:: Task prompt ::
Give a verbatim copy of the lines below, minus the pictures.

:: Source records ::

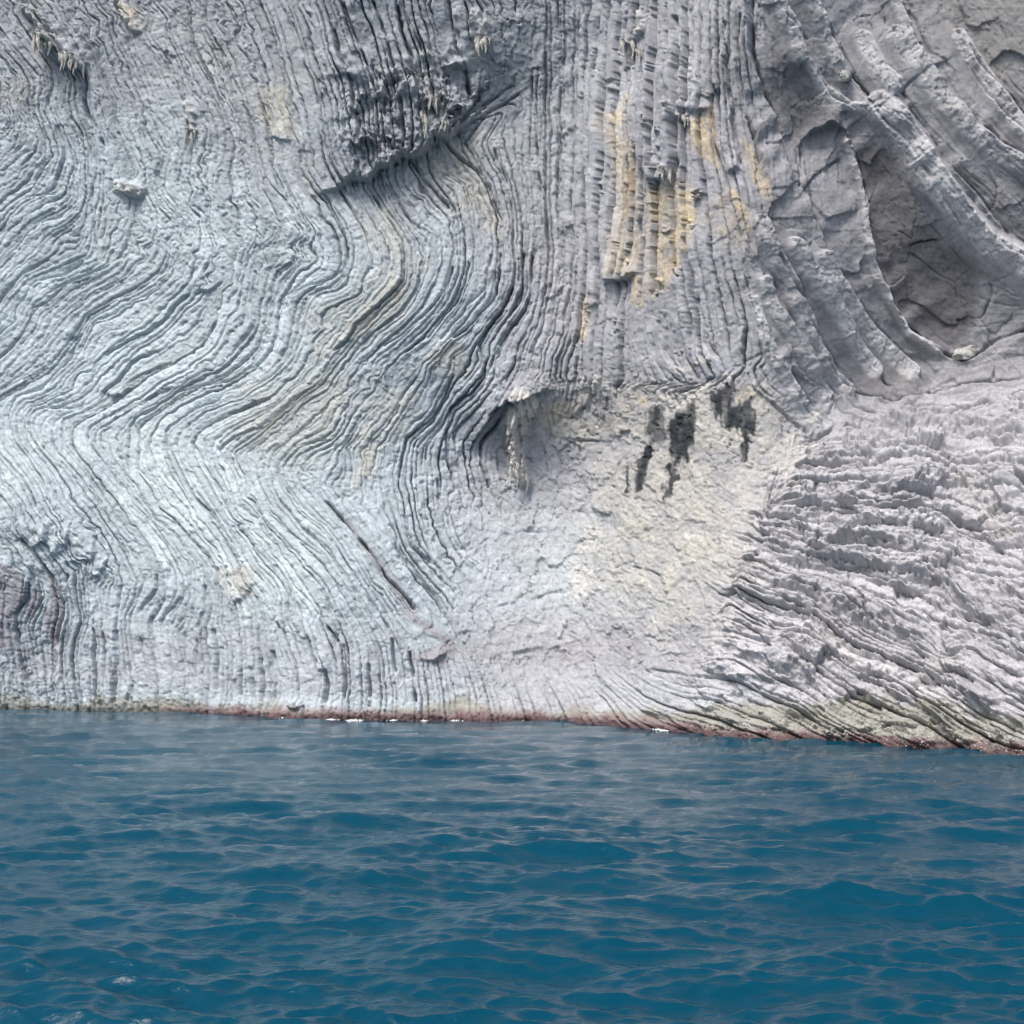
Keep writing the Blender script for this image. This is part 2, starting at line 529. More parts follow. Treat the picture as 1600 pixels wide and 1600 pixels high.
OFF = on_grid(OFFG, -340, -340, 12.0)
LIPS = [  # an edge that overhangs: everything above it stands forward, fading upwards
    (0.75, 170, '496,304 530,297 548,283 575,288 592,267 612,263 625,246 648,251 668,238 682,219 706,223 722,199 756,178'),
    (0.42, 70, '572,170 600,158 618,166 640,160 655,178 680,168 706,182'), (0.34, 50, '520,130 545,124 560,136 585,128'), (0.38, 60, '690,110 715,104 735,118'),
    (0.22, 40, '425,216 440,221 462,222'), (0.14, 30, '470,240 490,242'),
    (0.55, 60, '950,446 975,440 996,428'),
    (0.40, 45, '1048,189 1075,182 1110,164'),
    (0.40, 50, '1015,285 1035,278 1050,273'),
    (0.20, 30, '875,216 897,196'), (0.18, 25, '876,368 893,352'), (0.2, 40, '850,470 870,463 888,440'),
    (0.9, 40, '738,690 752,668 775,640 800,622 830,616 862,612'),
    (0.30, 35, '1140,271 1160,270'),
    (0.5, 60, '1242,230 1262,215 1300,196 1320,206 1328,222'),
    (0.25, 45, '362,950 380,940 400,912'),
    (0.22, 30, '52,857 72,847 82,822'), (0.22, 30, '85,875 105,857 112,832'), (0.2, 30, '105,882 145,872 147,845'),
    (0.25, 35, '140,905 155,898 166,880'),
    (0.2, 30, '160,615 175,622 192,618 200,608'), (0.2, 25, '95,535 125,525'), (0.2, 30, '310,455 330,458 350,440'),
    (0.45, 40, '60,62 75,85 95,105 128,112'),
    (0.5, 40, '1200,790 1230,785 1260,790 1290,800 1340,790 1370,765'),
    (0.5, 50, '1370,768 1420,772 1460,768 1480,750'),
    (0.5, 40, '1520,690 1560,696 1610,690'), (0.5, 45, '1545,755 1570,800 1610,815'),
    (0.35, 30, '1260,682 1300,678 1350,676'), (0.3, 30, '1180,850 1215,862 1240,850'),
    (0.3, 30, '1225,870 1262,885 1300,890'), (0.3, 30, '1210,905 1250,930 1290,935'),
    (0.35, 30, '1360,905 1400,922 1430,925'), (0.3, 25, '1440,905 1480,915 1505,915'),
    (0.4, 40, '1340,945 1380,985 1430,1000 1470,1020'), (0.35, 35, '1510,985 1560,1000 1610,1025'),
    (0.5, 40, '1420,1085 1450,1115 1490,1142 1515,1152'), (0.35, 35, '1240,1035 1265,1062 1292,1086'),
    (0.25, 30, '1205,1085 1240,1115 1280,1120'), (0.3, 30, '1535,1145 1560,1165'),
    (0.3, 30, '1330,970 1290,985 1270,990'), (0.25, 30, '1100,1050 1140,1045 1170,1020'),
    (0.25, 30, '1000,1112 1040,1120 1080,1140'),
    (0.3, 30, '455,1105 468,1113 478,1105'),
    (0.25, 40, '655,1035 680,1035 700,1020'),
    (0.25, 35, '498,1048 510,1050'),
    (0.2, 30, '185,302 205,308 222,302'),
]
# ------------------------------------------------------------------ relief
s0 = on_grid(S_G, U0, V0, STEP)
t0 = on_grid(T_G, U0, V0, STEP)
hloc = on_grid(HH, U0, V0, STEP)
gs_v, gs_u = np.gradient(s0, vs, us)
gs = np.clip(np.hypot(gs_u, gs_v), 1 / 60, 1 / 5.0).astype(F32)
W1 = fbm(U / 46, V / 46, 3, 3)
W2 = fbm(U / 9, V / 9, 9, 3, .6)
def poly_mask(text, soft=14.0, warp=10.0):
    """1 inside a polygon, soft ragged edge"""
    P = pts(text)
    lo, hi = P.min(0) - soft * 2 - warp, P.max(0) + soft * 2 + warp
    i0, i1 = np.searchsorted(us, lo[0]), np.searchsorted(us, hi[0])
    j0, j1 = np.searchsorted(vs, lo[1]), np.searchsorted(vs, hi[1])
    o = np.zeros(U.shape, F32)
    if i1 <= i0 or j1 <= j0:
        return o
    sl2 = (slice(j0, j1), slice(i0, i1))
    x = U[sl2] + warp * (W1[sl2] * .7 + W2[sl2] * .6)
    y = V[sl2] + warp * (fbm(U[sl2] / 30, V[sl2] / 30, 31, 3))
    inside = np.zeros(x.shape, bool)
    for a, b in zip(P, np.roll(P, -1, 0)):
        c = (a[1] > y) != (b[1] > y)
        inside ^= c & (x < (b[0] - a[0]) * (y - a[1]) / (b[1] - a[1] + 1e-9) + a[0])
    d, _ = seg_dist(x, y, np.vstack([P, P[:1]]))
    sd = np.where(inside, d, -d)
    o[sl2] = sstep(-soft, soft, sd)
    return o


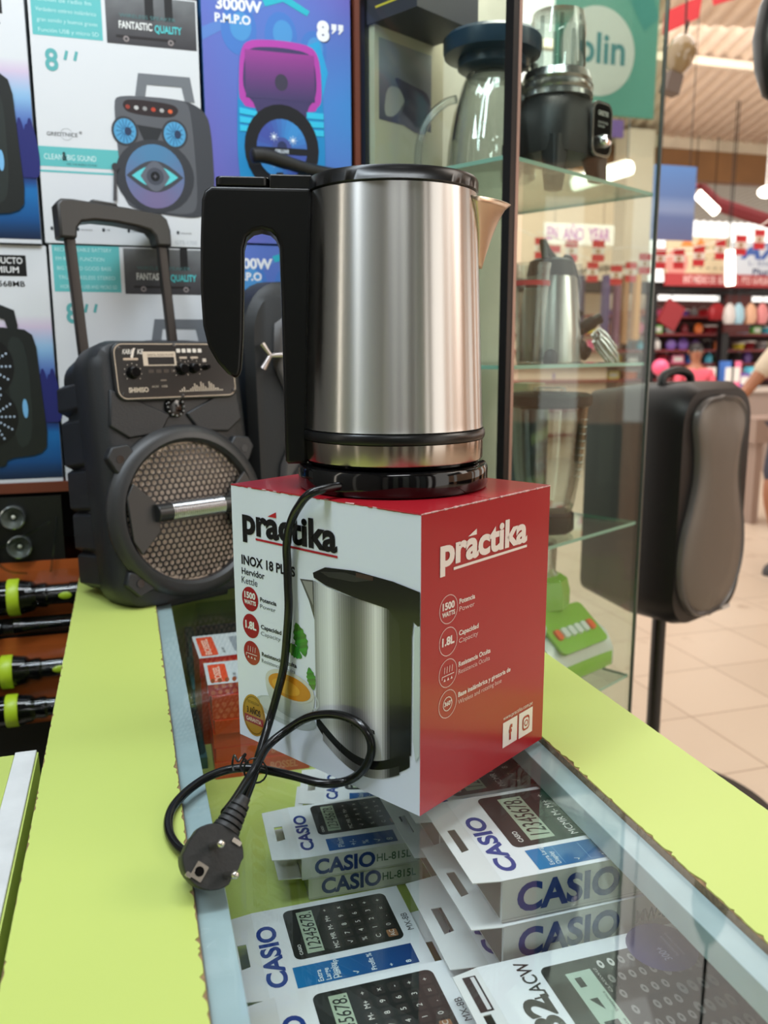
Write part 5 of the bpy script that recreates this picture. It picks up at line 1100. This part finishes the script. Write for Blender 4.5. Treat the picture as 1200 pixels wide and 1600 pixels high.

:: Answer to the problem ::
Keep writing the Blender script for this image. This is part 2, starting at line 529. More parts follow. Treat the picture as 1600 pixels wide and 1600 pixels high.
OFF = on_grid(OFFG, -340, -340, 12.0)
LIPS = [  # an edge that overhangs: everything above it stands forward, fading upwards
    (0.75, 170, '496,304 530,297 548,283 575,288 592,267 612,263 625,246 648,251 668,238 682,219 706,223 722,199 756,178'),
    (0.42, 70, '572,170 600,158 618,166 640,160 655,178 680,168 706,182'), (0.34, 50, '520,130 545,124 560,136 585,128'), (0.38, 60, '690,110 715,104 735,118'),
    (0.22, 40, '425,216 440,221 462,222'), (0.14, 30, '470,240 490,242'),
    (0.55, 60, '950,446 975,440 996,428'),
    (0.40, 45, '1048,189 1075,182 1110,164'),
    (0.40, 50, '1015,285 1035,278 1050,273'),
    (0.20, 30, '875,216 897,196'), (0.18, 25, '876,368 893,352'), (0.2, 40, '850,470 870,463 888,440'),
    (0.9, 40, '738,690 752,668 775,640 800,622 830,616 862,612'),
    (0.30, 35, '1140,271 1160,270'),
    (0.5, 60, '1242,230 1262,215 1300,196 1320,206 1328,222'),
    (0.25, 45, '362,950 380,940 400,912'),
    (0.22, 30, '52,857 72,847 82,822'), (0.22, 30, '85,875 105,857 112,832'), (0.2, 30, '105,882 145,872 147,845'),
    (0.25, 35, '140,905 155,898 166,880'),
    (0.2, 30, '160,615 175,622 192,618 200,608'), (0.2, 25, '95,535 125,525'), (0.2, 30, '310,455 330,458 350,440'),
    (0.45, 40, '60,62 75,85 95,105 128,112'),
    (0.5, 40, '1200,790 1230,785 1260,790 1290,800 1340,790 1370,765'),
    (0.5, 50, '1370,768 1420,772 1460,768 1480,750'),
    (0.5, 40, '1520,690 1560,696 1610,690'), (0.5, 45, '1545,755 1570,800 1610,815'),
    (0.35, 30, '1260,682 1300,678 1350,676'), (0.3, 30, '1180,850 1215,862 1240,850'),
    (0.3, 30, '1225,870 1262,885 1300,890'), (0.3, 30, '1210,905 1250,930 1290,935'),
    (0.35, 30, '1360,905 1400,922 1430,925'), (0.3, 25, '1440,905 1480,915 1505,915'),
    (0.4, 40, '1340,945 1380,985 1430,1000 1470,1020'), (0.35, 35, '1510,985 1560,1000 1610,1025'),
    (0.5, 40, '1420,1085 1450,1115 1490,1142 1515,1152'), (0.35, 35, '1240,1035 1265,1062 1292,1086'),
    (0.25, 30, '1205,1085 1240,1115 1280,1120'), (0.3, 30, '1535,1145 1560,1165'),
    (0.3, 30, '1330,970 1290,985 1270,990'), (0.25, 30, '1100,1050 1140,1045 1170,1020'),
    (0.25, 30, '1000,1112 1040,1120 1080,1140'),
    (0.3, 30, '455,1105 468,1113 478,1105'),
    (0.25, 40, '655,1035 680,1035 700,1020'),
    (0.25, 35, '498,1048 510,1050'),
    (0.2, 30, '185,302 205,308 222,302'),
]
# ------------------------------------------------------------------ relief
s0 = on_grid(S_G, U0, V0, STEP)
t0 = on_grid(T_G, U0, V0, STEP)
hloc = on_grid(HH, U0, V0, STEP)
gs_v, gs_u = np.gradient(s0, vs, us)
gs = np.clip(np.hypot(gs_u, gs_v), 1 / 60, 1 / 5.0).astype(F32)
W1 = fbm(U / 46, V / 46, 3, 3)
W2 = fbm(U / 9, V / 9, 9, 3, .6)
def poly_mask(text, soft=14.0, warp=10.0):
    """1 inside a polygon, soft ragged edge"""
    P = pts(text)
    lo, hi = P.min(0) - soft * 2 - warp, P.max(0) + soft * 2 + warp
    i0, i1 = np.searchsorted(us, lo[0]), np.searchsorted(us, hi[0])
    j0, j1 = np.searchsorted(vs, lo[1]), np.searchsorted(vs, hi[1])
    o = np.zeros(U.shape, F32)
    if i1 <= i0 or j1 <= j0:
        return o
    sl2 = (slice(j0, j1), slice(i0, i1))
    x = U[sl2] + warp * (W1[sl2] * .7 + W2[sl2] * .6)
    y = V[sl2] + warp * (fbm(U[sl2] / 30, V[sl2] / 30, 31, 3))
    inside = np.zeros(x.shape, bool)
    for a, b in zip(P, np.roll(P, -1, 0)):
        c = (a[1] > y) != (b[1] > y)
        inside ^= c & (x < (b[0] - a[0]) * (y - a[1]) / (b[1] - a[1] + 1e-9) + a[0])
    d, _ = seg_dist(x, y, np.vstack([P, P[:1]]))
    sd = np.where(inside, d, -d)
    o[sl2] = sstep(-soft, soft, sd)
    return o


Write part 5 of the bpy script that recreates this picture. It picks up at line 1100. This part finishes the script. Write for Blender 4.5. Treat the picture as 1200 pixels wide and 1600 pixels high.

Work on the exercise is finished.